> Raw data

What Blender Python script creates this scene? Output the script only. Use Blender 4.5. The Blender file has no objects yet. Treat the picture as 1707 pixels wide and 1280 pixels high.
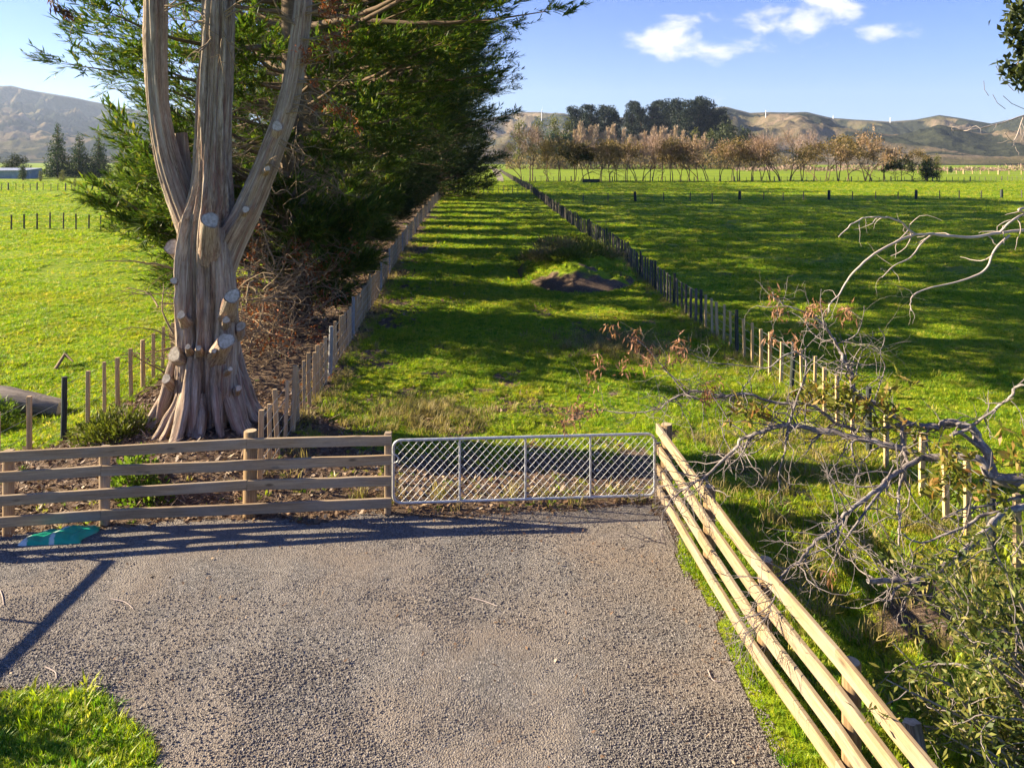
import bpy, math, random
import numpy as np
from mathutils import Vector, noise as mnoise

random.seed(11)
rng = np.random.default_rng(11)
C = bpy.context.scene.collection
SC = bpy.context.scene
CAMH, F, HX, HY = 5.5, 1230.0, 853.5, 268.0
PI = math.pi

def G(px, py, z=0.0):                      # ground point seen at a pixel
    d = (CAMH - z) * F / (py - HY)
    return np.array([(px - HX) * d / F, d, z])
def P(px, py, d):                          # point seen at a pixel at distance d
    return np.array([(px - HX) * d / F, d, CAMH - (py - HY) * d / F])

# ------------------------------------------------------------------ noise
def _h(ix, iy, s):
    n = (ix.astype(np.int64) * 374761393 + iy.astype(np.int64) * 668265263 + s * 982451653) & 0x7fffffff
    n = ((n ^ (n >> 13)) * 1274126177) & 0x7fffffff
    n = n ^ (n >> 16)
    return (n & 0xffff) / 65535.0
def vn(x, y, s=0):
    x = np.asarray(x, float); y = np.asarray(y, float)
    ix = np.floor(x); iy = np.floor(y); fx = x - ix; fy = y - iy
    fx = fx * fx * (3 - 2 * fx); fy = fy * fy * (3 - 2 * fy)
    a = _h(ix, iy, s); b = _h(ix + 1, iy, s); c = _h(ix, iy + 1, s); d = _h(ix + 1, iy + 1, s)
    return (a + (b - a) * fx) * (1 - fy) + (c + (d - c) * fx) * fy
def fbm(x, y, s=0, o=4):
    r = 0; a = .5; t = 0
    for k in range(o):
        r = r + a * vn(x * 2**k + 7.3 * k, y * 2**k - 3.1 * k, s + k); t += a; a *= .5
    return r / t
def sstep(a, b, x):
    t = np.clip((np.asarray(x, float) - a) / (b - a), 0, 1)
    return t * t * (3 - 2 * t)

# ------------------------------------------------------------------ mesh builder
class MB:
    def __init__(s): s.v = []; s.f = []; s.m = []; s.t = []; s.n = 0
    def add(s, v, f, mat=0, tex=None):
        v = np.asarray(v, float).reshape(-1, 3); f = np.asarray(f, int)
        if len(v) == 0 or len(f) == 0: return
        s.v.append(v); s.f.append(f + s.n); s.m.append(np.full(len(f), mat, int))
        s.t.append(v if tex is None else np.asarray(tex, float)); s.n += len(v)
    def build(s, name, mats, parent=None, smooth=True, extra=None):
        if name in ('rail', 'batten', 'far_battens'): smooth = False
        me = bpy.data.meshes.new(name)
        V = np.concatenate(s.v); T = np.concatenate(s.t)
        if parent is not None: V = V - np.array(parent.location)
        nf = sum(len(f) for f in s.f)
        loops = np.concatenate([f.ravel() for f in s.f])
        tot = np.concatenate([np.full(len(f), f.shape[1]) for f in s.f])
        start = np.concatenate([[0], np.cumsum(tot)[:-1]])
        me.vertices.add(len(V)); me.vertices.foreach_set('co', V.ravel().astype(np.float32))
        me.loops.add(len(loops)); me.loops.foreach_set('vertex_index', loops.astype(np.int32))
        me.polygons.add(nf); me.polygons.foreach_set('loop_start', start.astype(np.int32))
        me.polygons.foreach_set('loop_total', tot.astype(np.int32))
        me.polygons.foreach_set('material_index', np.concatenate(s.m).astype(np.int32))
        me.polygons.foreach_set('use_smooth', np.full(nf, smooth, bool))
        a = me.attributes.new('tex', 'FLOAT_VECTOR', 'POINT'); a.data.foreach_set('vector', T.ravel().astype(np.float32))
        if extra:
            for k, val in extra.items():
                a = me.attributes.new(k, 'FLOAT', 'POINT'); a.data.foreach_set('value', np.asarray(val, np.float32))
        for m in (mats if isinstance(mats, (list, tuple)) else [mats]): me.materials.append(m)
        me.update(calc_edges=True); me.validate()
        o = bpy.data.objects.new(name, me); C.objects.link(o)
        if parent is not None: o.parent = parent
        return o

def nrm(a): return a / (np.linalg.norm(a, axis=-1, keepdims=True) + 1e-12)

def spline(pts, n):                        # Catmull-Rom through rows (any number of columns)
    p = np.asarray(pts, float)
    if len(p) < 3:
        t = np.linspace(0, 1, n)[:, None]; return p[0] * (1 - t) + p[-1] * t
    q = np.vstack([2 * p[0] - p[1], p, 2 * p[-1] - p[-2]])
    u = np.linspace(0, len(p) - 1 - 1e-6, n); i = u.astype(int); t = (u - i)[:, None]
    a, b, c, d = q[i], q[i + 1], q[i + 2], q[i + 3]
    return .5 * (2 * b + (c - a) * t + (2 * a - 5 * b + 4 * c - d) * t * t + (3 * b - a - 3 * c + d) * t**3)

def tube(mb, pts, rad, n=6, mat=0, cap=True, capmat=None, mod=None):
    p = np.asarray(pts, float); k = len(p); rad = np.broadcast_to(np.asarray(rad, float), (k,))
    tg = nrm(np.gradient(p, axis=0))
    u = np.cross(tg[0], [0, 0, 1.0]) if abs(tg[0][2]) < .9 else np.cross(tg[0], [0, 1.0, 0])
    u /= np.linalg.norm(u); us = []
    for i in range(k):
        u = u - tg[i] * np.dot(u, tg[i]); u = u / (np.linalg.norm(u) + 1e-9); us.append(u)
    us = np.array(us); vs = np.cross(tg, us)
    an = np.linspace(0, 2 * PI, n, endpoint=False)
    al = np.concatenate([[0], np.cumsum(np.linalg.norm(np.diff(p, axis=0), axis=1))])
    R_ = np.repeat(rad[:, None], n, 1)
    if mod is not None: R_ = R_ * mod(an[None, :], al[:, None])
    V = p[:, None, :] + R_[..., None] * (np.cos(an)[None, :, None] * us[:, None, :] + np.sin(an)[None, :, None] * vs[:, None, :])
    T = np.stack([np.cos(an)[None, :] * rad[:, None], np.sin(an)[None, :] * rad[:, None], np.repeat(al[:, None], n, 1)], -1)
    ii, jj = np.meshgrid(np.arange(k - 1), np.arange(n), indexing='ij'); j2 = (jj + 1) % n
    f = np.stack([ii * n + jj, ii * n + j2, (ii + 1) * n + j2, (ii + 1) * n + jj], -1).reshape(-1, 4)
    mb.add(V.reshape(-1, 3), f, mat, T.reshape(-1, 3))
    if cap:
        for e in (0, k - 1):
            ring = V[e]; c = p[e][None]
            fc = [[n, (j + 1) % n, j] if e == 0 else [n, j, (j + 1) % n] for j in range(n)]
            mb.add(np.vstack([ring, c]), fc, mat if (capmat is None or e == 0) else capmat,
                   np.vstack([T[e], [[0, 0, al[e]]]]))

def beam(mb, p0, p1, w, h, ch=.006, mat=0, seg=1, wob=0.0, up=(0, 0, 1)):   # chamfered timber from p0 to p1, h along up
    p0 = np.asarray(p0, float); p1 = np.asarray(p1, float); ax = nrm(p1 - p0)
    up = np.asarray(up, float); sd = nrm(np.cross(ax, up)); up = np.cross(sd, ax)
    a, b = w / 2, h / 2
    pr = [(-a + ch, -b), (a - ch, -b), (a, -b + ch), (a, b - ch), (a - ch, b), (-a + ch, b), (-a, b - ch), (-a, -b + ch)]
    L = np.linalg.norm(p1 - p0); off = random.random() * 50; V = []; T = []
    for i in range(seg + 1):
        c = p0 + (p1 - p0) * i / seg
        if 0 < i < seg: c = c + sd * random.gauss(0, wob) + up * random.gauss(0, wob)
        for x, y in pr:
            V.append(c + sd * x + up * y); T.append((x + off, y + off * .37, L * i / seg + off))
    f = []
    for i in range(seg):
        for j in range(8): f.append([i * 8 + j, i * 8 + (j + 1) % 8, i * 8 + 8 + (j + 1) % 8, i * 8 + 8 + j])
    mb.add(V, f, mat, T)
    mb.add(V[:8], [list(range(7, -1, -1))], mat, T[:8]); mb.add(V[-8:], [list(range(8))], mat, T[-8:])

def kites(mb, b, d, L, W, mat=0, fold=.25, ref=None, mid=.42):
    n = len(b)
    if n == 0: return
    d = nrm(d); L = np.broadcast_to(L, (n,))[:, None]; W = np.broadcast_to(W, (n,))[:, None]
    r = rng.normal(size=(n, 3)) if ref is None else ref + rng.normal(size=(n, 3)) * .35
    s = nrm(np.cross(d, r)); nn = np.cross(s, d)
    V = np.stack([b, b + d * L * mid + s * W / 2 + nn * W * fold, b + d * L, b + d * L * mid - s * W / 2 + nn * W * fold], 1)
    mb.add(V.reshape(-1, 3), np.arange(4 * n).reshape(-1, 4), mat)

# ------------------------------------------------------------------ naming
def tag(o, label=None, cat=None, group=None, kind=None):
    if label: o['label'] = label
    if cat: o['category'] = cat
    if group: o['group'] = group
    if kind: o['kind'] = kind
    return o
def thing(name, label, cat, loc=(0, 0, 0), group=None):
    o = bpy.data.objects.new(name, None); o.empty_display_size = .3; C.objects.link(o); o.location = Vector([float(q) for q in loc])
    return tag(o, label, cat, group)
def copy_tree(o, parent=None):
    c = o.copy(); C.objects.link(c)
    if parent is not None: c.parent = parent
    for ch in list(o.children): copy_tree(ch, c)
    return c
ORD = ['zeroth', 'first', 'second', 'third', 'fourth', 'fifth', 'sixth', 'seventh', 'eighth', 'ninth', 'tenth', 'eleventh', 'twelfth',
       'thirteenth', 'fourteenth', 'fifteenth', 'sixteenth', 'seventeenth', 'eighteenth', 'nineteenth', 'twentieth', 'twenty-first',
       'twenty-second', 'twenty-third', 'twenty-fourth', 'twenty-fifth', 'twenty-sixth', 'twenty-seventh', 'twenty-eighth', 'twenty-ninth',
       'thirtieth', 'thirty-first', 'thirty-second', 'thirty-third', 'thirty-fourth', 'thirty-fifth', 'thirty-sixth', 'thirty-seventh',
       'thirty-eighth', 'thirty-ninth', 'fortieth', 'forty-first', 'forty-second', 'forty-third', 'forty-fourth', 'forty-fifth']

# ------------------------------------------------------------------ materials
class NT:
    def __init__(s, name):
        s.m = bpy.data.materials.new(name); s.m.use_nodes = True; s.t = s.m.node_tree; s.t.nodes.clear()
        s.out = s.t.nodes.new('ShaderNodeOutputMaterial')
    def n(s, typ, ins=None, **props):
        nd = s.t.nodes.new('ShaderNode' + typ)
        for k, v in props.items(): setattr(nd, k, v)
        for k, v in (ins or {}).items(): s.put(nd.inputs[k], v)
        return nd
    def put(s, sock, v):
        if isinstance(v, bpy.types.NodeSocket): s.t.links.new(v, sock)
        elif isinstance(v, (tuple, list)) and sock.type == 'RGBA' and len(v) == 3: sock.default_value = (*v, 1)
        else: sock.default_value = v
    def attr(s, name, which='Vector'): return s.n('Attribute', attribute_name=name).outputs[which]
    def noise(s, vec, scale, detail=4, rough=.55, dist=0, stretch=None):
        if stretch: vec = s.n('VectorMath', {0: vec, 1: stretch}, operation='MULTIPLY').outputs[0]
        return s.n('TexNoise', {'Vector': vec, 'Scale': scale, 'Detail': detail, 'Roughness': rough, 'Distortion': dist}).outputs['Fac']
    def ramp(s, fac, stops, interp='LINEAR'):
        r = s.n('ValToRGB', {'Fac': fac}); e = r.color_ramp.elements; r.color_ramp.interpolation = interp
        while len(e) < len(stops): e.new(.5)
        for i, (p, c) in enumerate(stops):
            e[i].position = p; e[i].color = (*c, 1) if not np.isscalar(c) else (c, c, c, 1)
        return r.outputs['Color']
    def mix(s, fac, a, b, blend='MIX'):
        m = s.n('Mix', data_type='RGBA', blend_type=blend); s.put(m.inputs['Factor'], fac); s.put(m.inputs[6], a); s.put(m.inputs[7], b)
        return m.outputs[2]
    def math(s, op, a, b=0.0): 
        return s.n('Math', {0: a, 1: b}, operation=op).outputs[0]
    def bump(s, h, strength=.5, dist=.02): return s.n('Bump', {'Height': h, 'Strength': strength, 'Distance': dist}).outputs[0]
    def pbr(s, col, rough=.85, normal=None, metal=0, spec=.25, transl=None, tfac=.35):
        b = s.n('BsdfPrincipled', {'Base Color': col, 'Roughness': rough, 'Metallic': metal, 'Specular IOR Level': spec})
        if normal is not None: s.put(b.inputs['Normal'], normal)
        o = b.outputs[0]
        if transl is not None:
            t = s.n('BsdfTranslucent', {'Color': transl}).outputs[0]
            o = s.n('MixShader', {0: tfac, 1: o, 2: t}).outputs[0]
        s.t.links.new(o, s.out.inputs[0]); return s.m
    def obj(s): return s.n('TexCoord').outputs['Object']
    def pos(s): return s.n('NewGeometry').outputs['Position']
    def isl(s): return s.n('NewGeometry').outputs['Random Per Island']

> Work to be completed
Transcribe the opening line of the listing above, please, and every line after it through the line with "return t * t * (3 - 2 * t)", word for word, without pictures.

> Worked solution
What Blender Python script creates this scene? Output the script only. Use Blender 4.5. The Blender file has no objects yet. Treat the picture as 1707 pixels wide and 1280 pixels high.
import bpy, math, random
import numpy as np
from mathutils import Vector, noise as mnoise

random.seed(11)
rng = np.random.default_rng(11)
C = bpy.context.scene.collection
SC = bpy.context.scene
CAMH, F, HX, HY = 5.5, 1230.0, 853.5, 268.0
PI = math.pi

def G(px, py, z=0.0):                      # ground point seen at a pixel
    d = (CAMH - z) * F / (py - HY)
    return np.array([(px - HX) * d / F, d, z])
def P(px, py, d):                          # point seen at a pixel at distance d
    return np.array([(px - HX) * d / F, d, CAMH - (py - HY) * d / F])

# ------------------------------------------------------------------ noise
def _h(ix, iy, s):
    n = (ix.astype(np.int64) * 374761393 + iy.astype(np.int64) * 668265263 + s * 982451653) & 0x7fffffff
    n = ((n ^ (n >> 13)) * 1274126177) & 0x7fffffff
    n = n ^ (n >> 16)
    return (n & 0xffff) / 65535.0
def vn(x, y, s=0):
    x = np.asarray(x, float); y = np.asarray(y, float)
    ix = np.floor(x); iy = np.floor(y); fx = x - ix; fy = y - iy
    fx = fx * fx * (3 - 2 * fx); fy = fy * fy * (3 - 2 * fy)
    a = _h(ix, iy, s); b = _h(ix + 1, iy, s); c = _h(ix, iy + 1, s); d = _h(ix + 1, iy + 1, s)
    return (a + (b - a) * fx) * (1 - fy) + (c + (d - c) * fx) * fy
def fbm(x, y, s=0, o=4):
    r = 0; a = .5; t = 0
    for k in range(o):
        r = r + a * vn(x * 2**k + 7.3 * k, y * 2**k - 3.1 * k, s + k); t += a; a *= .5
    return r / t
def sstep(a, b, x):
    t = np.clip((np.asarray(x, float) - a) / (b - a), 0, 1)
    return t * t * (3 - 2 * t)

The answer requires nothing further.